Chicana feminists were central voices in the Chicano movement. They embraced a Latina perspective of struggle and resistance that acknowledged the multiple sources of oppression for brown women: race, class, gender, and sexuality. Without the full understanding of Chicana experiences, the entire Chicano movement was hindered in its effort to achieve liberation.  Freedom and equality had to be a reality for every Chicano/a. Chicana feminists were caught between two political worlds, the machismo nationalism of the Brown Power movement and the liberal racism of the women’s liberation movement of the era. Their experiences with racism and imperialism were not those of white feminists and their experiences with sexism in machismo notions of la familia contradicted the ideal of Chicano unity. This meant attacking the sexism and racism within the Chicano movement and the second wave feminist movement.

Several Chicana feminist organizations emerged during the 1960s. These organizations first began as small groups, where women initially shared their new political awareness with other Chicanas. These small groups turned into organizations and eventually larger gatherings. In May 1971, activists held the first national conference in Houston, Texas. It was called Mujeres Por La Raza Conference. There, feminists discussed their issues and grievances: poverty, occupational segregation, inadequate child care, welfare rights, prison reform, and an end to forced sterilizations.

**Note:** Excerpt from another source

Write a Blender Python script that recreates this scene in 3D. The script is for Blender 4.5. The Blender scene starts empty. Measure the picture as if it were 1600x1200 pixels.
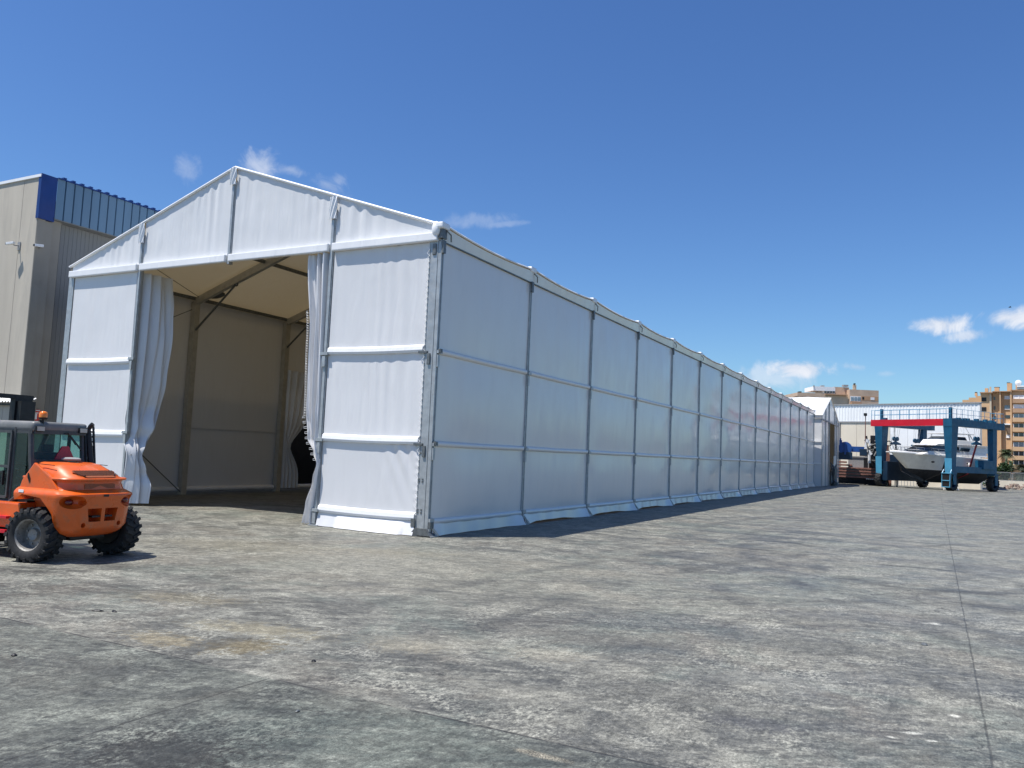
import bpy, bmesh, math, random
from mathutils import Vector, Matrix
import numpy as np
random.seed(7)
S = bpy.context.scene
COL = S.collection
R = math.radians
PI = math.pi
# ---------------------------------------------------------------- camera (fitted to the photograph)
CP = np.array([10.9315, -16.5877, 2.1223]); YAW, PITCH, ROLL, FPX = -.4865, .0851, .0425, 1256.67
cf = np.array([math.sin(YAW)*math.cos(PITCH), math.cos(YAW)*math.cos(PITCH), math.sin(PITCH)])
cr = np.array([math.cos(YAW), -math.sin(YAW), 0.]); cu = np.cross(cr, cf)
_c, _s = math.cos(ROLL), math.sin(ROLL)
cr, cu = _c*cr+_s*cu, -_s*cr+_c*cu
def ray(x, y): return cf+cr*(x-800)/FPX-cu*(y-600)/FPX
def at(x, y, D): return CP+ray(x, y)*D
def ground_at(x, y): d = ray(x, y); return CP+d*(-CP[2]/d[2])
cam = bpy.data.cameras.new('camera'); co = bpy.data.objects.new('camera', cam); COL.objects.link(co)
co.matrix_world = Matrix(((cr[0], cu[0], -cf[0], CP[0]), (cr[1], cu[1], -cf[1], CP[1]), (cr[2], cu[2], -cf[2], CP[2]), (0, 0, 0, 1)))
cam.sensor_width = 36; cam.lens = FPX/1600*36; cam.clip_start = .1; cam.clip_end = 20000
S.camera = co
S.view_settings.view_transform = 'Standard'; S.view_settings.look = 'None'; S.view_settings.gamma = 1
S.view_settings.exposure = 0.62
# ---------------------------------------------------------------- node helpers
class NT:
    def __init__(s, tree): s.t = tree; s.n = tree.nodes; s.l = tree.links
    def new(s, ty, **k):
        n = s.n.new(ty)
        for a, v in k.items(): setattr(n, a, v)
        return n
    def put(s, sock, v):
        if hasattr(v, 'links') or isinstance(v, bpy.types.NodeSocket): s.l.new(v, sock)
        else: sock.default_value = v
    def math(s, op, a, b=None, c=None, clamp=False):
        n = s.new('ShaderNodeMath', operation=op, use_clamp=clamp); s.put(n.inputs[0], a)
        if b is not None: s.put(n.inputs[1], b)
        if c is not None: s.put(n.inputs[2], c)
        return n.outputs[0]
    def vmath(s, op, a, b=None, out=0):
        n = s.new('ShaderNodeVectorMath', operation=op); s.put(n.inputs[0], a)
        if b is not None: s.put(n.inputs[1], b)
        return n.outputs['Value' if op in ('DOT_PRODUCT', 'LENGTH', 'DISTANCE') else 0]
    def mix(s, f, a, b, blend='MIX'):
        n = s.new('ShaderNodeMix', data_type='RGBA', blend_type=blend); s.put(n.inputs[0], f)
        s.put(n.inputs[6], a if not isinstance(a, tuple) else (*a[:3], 1)); s.put(n.inputs[7], b if not isinstance(b, tuple) else (*b[:3], 1))
        return n.outputs[2]
    def noise(s, vec, scale, detail=4, rough=.55, dist=0., out=0):
        n = s.new('ShaderNodeTexNoise'); s.put(n.inputs['Vector'], vec); n.inputs['Scale'].default_value = scale
        n.inputs['Detail'].default_value = detail; n.inputs['Roughness'].default_value = rough; n.inputs['Distortion'].default_value = dist
        return n.outputs[out]
    def ramp(s, f, a, b, lo=0., hi=1.):
        n = s.new('ShaderNodeMapRange', interpolation_type='SMOOTHSTEP'); s.put(n.inputs[0], f)
        n.inputs[1].default_value = a; n.inputs[2].default_value = b; n.inputs[3].default_value = lo; n.inputs[4].default_value = hi
        return n.outputs[0]
    def scale(s, vec, xyz):
        return s.vmath('MULTIPLY', vec, xyz)
    def obj(s): return s.new('ShaderNodeTexCoord').outputs['Object']
    def bump(s, h, strength, dist=.05):
        n = s.new('ShaderNodeBump'); n.inputs['Strength'].default_value = strength; n.inputs['Distance'].default_value = dist; s.put(n.inputs['Height'], h)
        return n.outputs[0]
def newmat(name):
    m = bpy.data.materials.new(name); m.use_nodes = True; t = NT(m.node_tree)
    return m, t, m.node_tree.nodes['Principled BSDF']
def mat(name, col, rough=.6, metal=0., var=.12, scale=3., bump=0., bscale=40., coat=0., stretch=(1, 1, 1), spec=.5, dirt=None):
    m, t, p = newmat(name); v = t.scale(t.obj(), stretch)
    n = t.noise(v, scale, 5, .6)
    a = tuple(c*(1-var) for c in col[:3]); b = tuple(min(1, c*(1+var)) for c in col[:3])
    c = t.mix(t.ramp(n, .3, .7), a, b)
    if dirt:
        d = t.ramp(t.noise(v, scale*2.3, 6, .65, .4), .5, .72); c = t.mix(t.math('MULTIPLY', d, dirt[1]), c, dirt[0])
    t.put(p.inputs['Base Color'], c)
    t.put(p.inputs['Roughness'], t.ramp(t.noise(v, scale*1.7, 4), .25, .75, max(.03, rough-.1), min(1, rough+.1)))
    p.inputs['Metallic'].default_value = metal; p.inputs['Coat Weight'].default_value = coat; p.inputs['Specular IOR Level'].default_value = spec
    if bump: t.put(p.inputs['Normal'], t.bump(t.noise(v, bscale, 3), bump, .01))
    return m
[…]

Political organizations powered the Chicana feminist movement. Las Hijas de Cuauhtemoc (Daughters of Cuauhtemoc) formed in 1969. It was the brainchild of Chicana university students. It aimed to raise awareness and to provide information about resources from feminist activities. In 1970, Chicanas established the Comision Femenil Mexicana Nacional (CFMN, or National Mexican Women’s Commission), which directed its efforts toward many causes, including the fight against forced sterilization of brown women.

Prominent Chicana feminists would offer their leadership in words and deeds. Among them were writers Gloria Anzaldúa, Cherie Moraga, and Ana Castilo. Chicana feminists produced a lively world of music, literature and art. In addition, there were Chicana newspapers and journals that carried their message.